Namun saat ditelisik lebih dalam, ke-aku-an ternyata juga memiliki unsur eksklusif, terlepas dari dia bodoh atau pintar. Sederhana saja, pelajar bodoh tadi ternyata memiliki kesamaan dengan pelajar yang pintar. Mereka sama-sama makan nasi, penggemar sepak bola dan suka menulis [mungkin]. See, meski beda, nyata-nyata ada kesamaan yang tak bisa dipungkiri melekat dalam diri, dan tak bisa terlepas. Ya, sekuat apapun kamu bilang kita berbeda, tapi kita sama, kawan.

Perumpamaan di atas secara gamblang menunjukkan fleksibelnya sebuah identitas itu. Dalam skala luas, adanya kita mau tidak mau bersentuhan dengan begitu banyak manusia dari latar yang berbeda-beda dan tidak terbatas oleh demarkasi lokasi ataupun bangsa. Ironisnya, secara individu kita terkadang menolak dikelompokkan dalam satu kelompok karena merasa berbeda dari yang lain.
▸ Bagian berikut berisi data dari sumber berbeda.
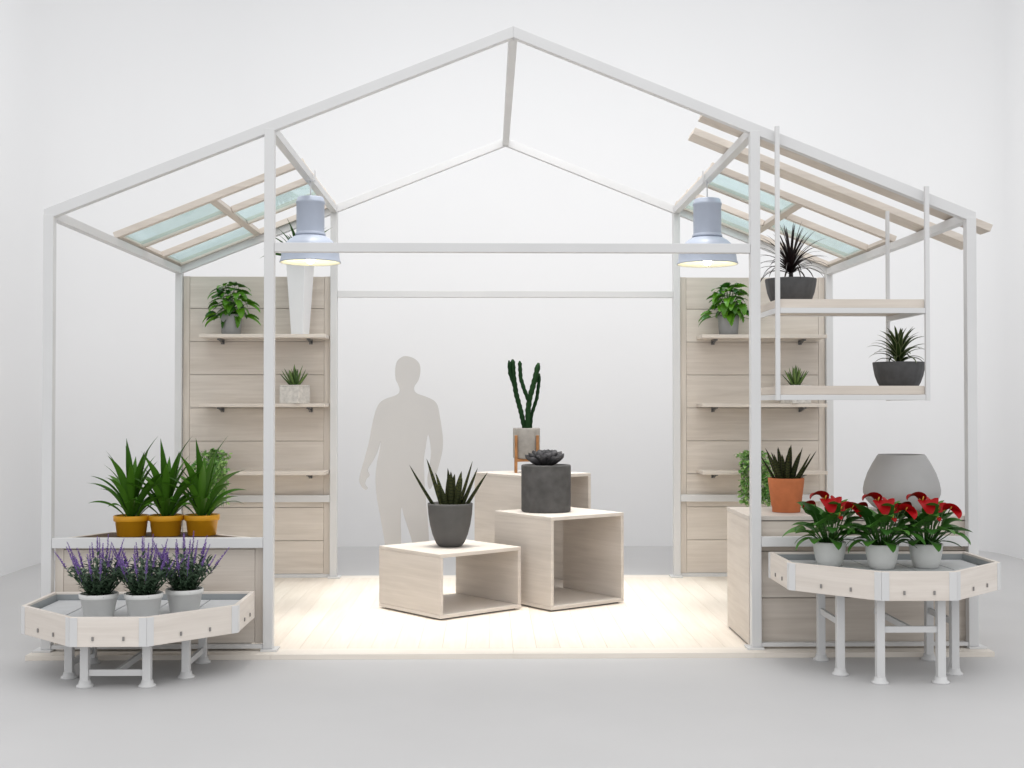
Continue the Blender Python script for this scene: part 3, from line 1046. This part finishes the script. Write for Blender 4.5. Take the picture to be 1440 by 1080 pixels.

Ya, identitas memang tak pernah datang sendiri, ia membawa serta pembanding-pembandingnya. Ke-aku-an atas nama suku, ras, dan agama, inilah yang lalu menjadi sekat dan tembok yang memang sengaja dibangun tegak berdiri dalam masyarakat. Akibat peng-kotak-an, maka identitas pun lalu jadi semakin nyata berbeda satu dengan yang lain. Ya, dan perbandingan memang selamanya akan menjadi mata rantai yang tak pernah bisa diputus.

Bicara identitas, mengingatkan lalu pada sebuah pertanyaan yang pernah mampir pada saya, dulu. "kamu Jawa ya?..". Heran saja saya dengan pertanyaan seorang kawan. Kalau wajah saya sedikit oriental, mata sedikit sipit, kulit sedikit pucat dan gaya bicara mirip pedagang di pasar Gang Baru? Sebuah kesalahan ya jika saya bilang bukan dari etnis itu tapi dari etnis ini?

Ya, benar memang kata James Baldwin, pengarang dari New York, yang hitam, yang gay, dan yang melarat, yang memilih meninggalkan Amerika dan hidup selama 10 tahun di Eropa.
"Identitas ditanya hanya ketika ia terancam, atau ketika si orang asing datang memasuki gerbang." ;)
-260610-

Salam!

1 comment:

  1. bagus tulisannya mbak..
    pada akhirnya juga identitas ini menjadi sebuah patokan untuk menilai.